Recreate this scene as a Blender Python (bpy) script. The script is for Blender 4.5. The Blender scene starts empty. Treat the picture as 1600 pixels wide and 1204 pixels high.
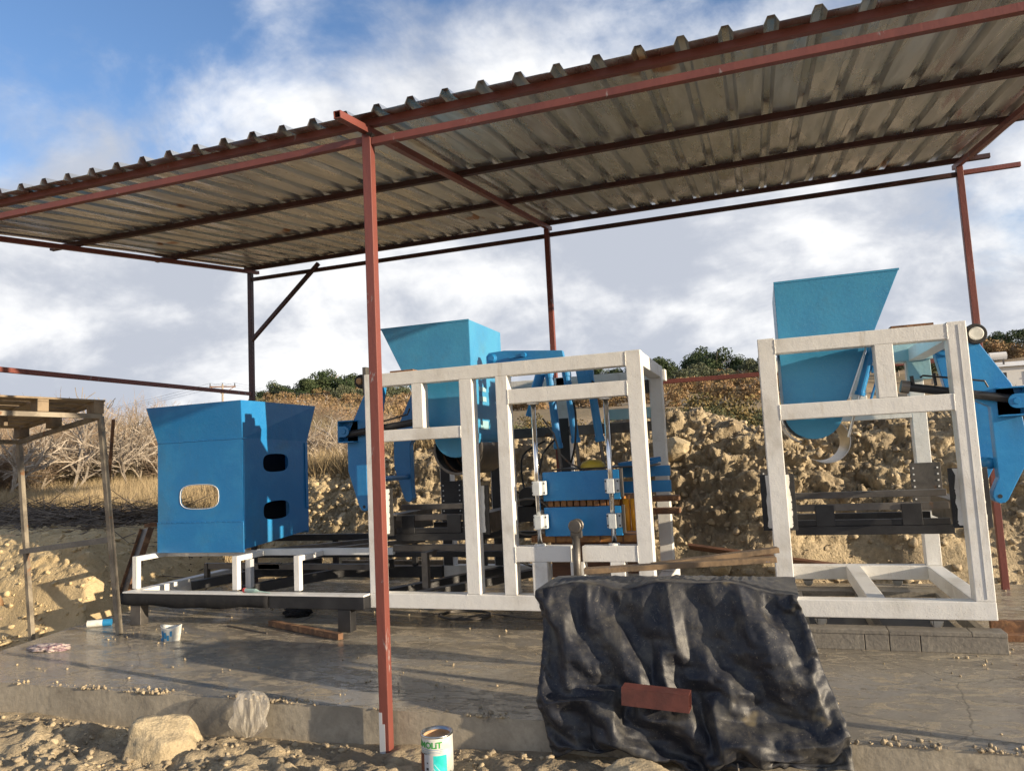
import bpy, math, random
import numpy as np
from mathutils import Vector, Matrix
random.seed(7); rng = np.random.default_rng(7)
S = bpy.context.scene
COL = S.collection
# ------------------------------------------------------------------ camera
cam = bpy.data.objects.new('camera', bpy.data.cameras.new('camera')); COL.objects.link(cam)
cam.data.sensor_fit = 'HORIZONTAL'; cam.data.sensor_width = 36.0; cam.data.lens = 1146/1600*36
cam.data.clip_start = 0.05; cam.data.clip_end = 6000
R_ = Vector((0.9452, 0.3227, -0.0490)); U_ = Vector((0.0772, -0.0749, 0.9942)); F_ = R_.cross(U_)
R_.normalize(); F_.normalize(); U_ = F_.cross(R_)
m = Matrix((R_, U_, F_)).transposed().to_4x4(); m.translation = Vector((0, 0, 1.6)); cam.matrix_world = m
S.camera = cam
# ------------------------------------------------------------------ light
SUN_EL, SUN_AZ = math.radians(11.4), math.radians(-10.5)     # azimuth measured from +X towards +Y
sd = Vector((math.cos(SUN_EL)*math.cos(SUN_AZ), math.cos(SUN_EL)*math.sin(SUN_AZ), math.sin(SUN_EL)))
sun = bpy.data.objects.new('sun', bpy.data.lights.new('sun', 'SUN')); COL.objects.link(sun)
sun.data.energy = 5.0; sun.data.angle = math.radians(0.53); sun.data.color = (1.0, 0.83, 0.60)
sun.rotation_euler = sd.to_track_quat('Z', 'Y').to_euler(); sun.location = (20, -4, 8)
W = bpy.data.worlds.new('World'); S.world = W; W.use_nodes = True
S.view_settings.view_transform = 'Standard'; S.view_settings.look = 'None'
S.view_settings.exposure = 0.68; S.view_settings.gamma = 1.0; S.view_settings.use_curve_mapping = False

class NT:
    """small node-tree helper"""
    def __init__(s, nt): s.nt = nt; s.n = nt.nodes; s.l = nt.links
    def add(s, t, **k):
        n = s.n.new(t)
        ins = k.pop('ins', {})
        for a, b in k.items(): setattr(n, a, b)
        for a, b in ins.items(): s.put(n, a, b)
        return n
    def put(s, n, a, b):
        if isinstance(b, bpy.types.NodeSocket): s.l.new(b, n.inputs[a])
        else: n.inputs[a].default_value = b
    def math(s, op, a, b=0.0, c=None, clamp=False):
        n = s.add('ShaderNodeMath', operation=op, use_clamp=clamp); s.put(n, 0, a); s.put(n, 1, b)
        if c is not None: s.put(n, 2, c)
        return n.outputs[0]
    def noise(s, vec, scale, detail=4, rough=.55, dist=0.0):
        n = s.add('ShaderNodeTexNoise'); s.put(n, 'Vector', vec); s.put(n, 'Scale', scale); s.put(n, 'Detail', detail)
        s.put(n, 'Roughness', rough); s.put(n, 'Distortion', dist); return n.outputs[0]
    def vor(s, vec, scale, feat='F1', out=0):
        n = s.add('ShaderNodeTexVoronoi', feature=feat); s.put(n, 'Vector', vec); s.put(n, 'Scale', scale); return n.outputs[out]
    def mapr(s, v, a, b, c=0.0, d=1.0, smooth=True):
        n = s.add('ShaderNodeMapRange', interpolation_type='SMOOTHSTEP' if smooth else 'LINEAR')
        for i, q in enumerate((v, a, b, c, d)): s.put(n, i, q)
        return n.outputs[0]
    def mix(s, f, a, b, mode='MIX'):
        n = s.add('ShaderNodeMix', data_type='RGBA', blend_type=mode); s.put(n, 0, f)
        for i, q in ((6, a), (7, b)):
            s.put(n, i, (*q, 1) if isinstance(q, tuple) and len(q) == 3 else q)
        return n.outputs[2]
    def vscale(s, v, sc):
        n = s.add('ShaderNodeMapping'); s.put(n, 'Vector', v); n.inputs['Scale'].default_value = sc; return n.outputs[0]

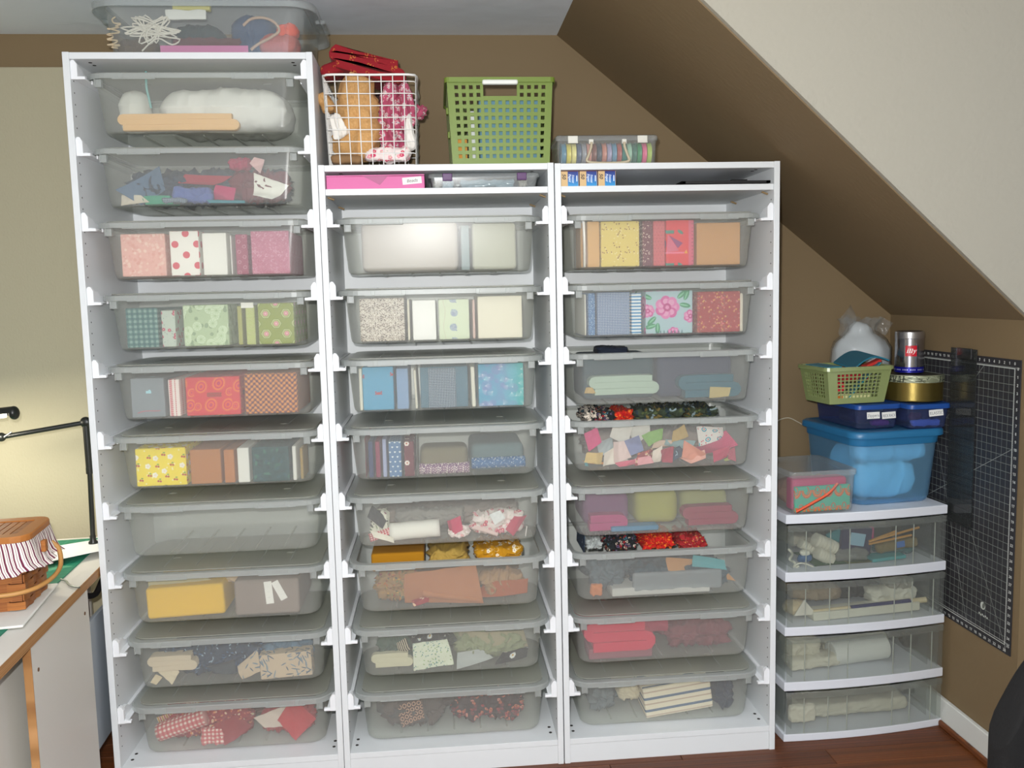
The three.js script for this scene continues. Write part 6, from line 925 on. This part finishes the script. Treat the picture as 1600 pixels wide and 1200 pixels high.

___

**Set exercise:**
Copy out all lines where the word "scene" appears.

**Task response:**
Recreate this scene as a Blender Python (bpy) script. The script is for Blender 4.5. The Blender scene starts empty. Treat the picture as 1600 pixels wide and 1204 pixels high.
S = bpy.context.scene
The three.js script for this scene continues. Write part 6, from line 925 on. This part finishes the script. Treat the picture as 1600 pixels wide and 1200 pixels high.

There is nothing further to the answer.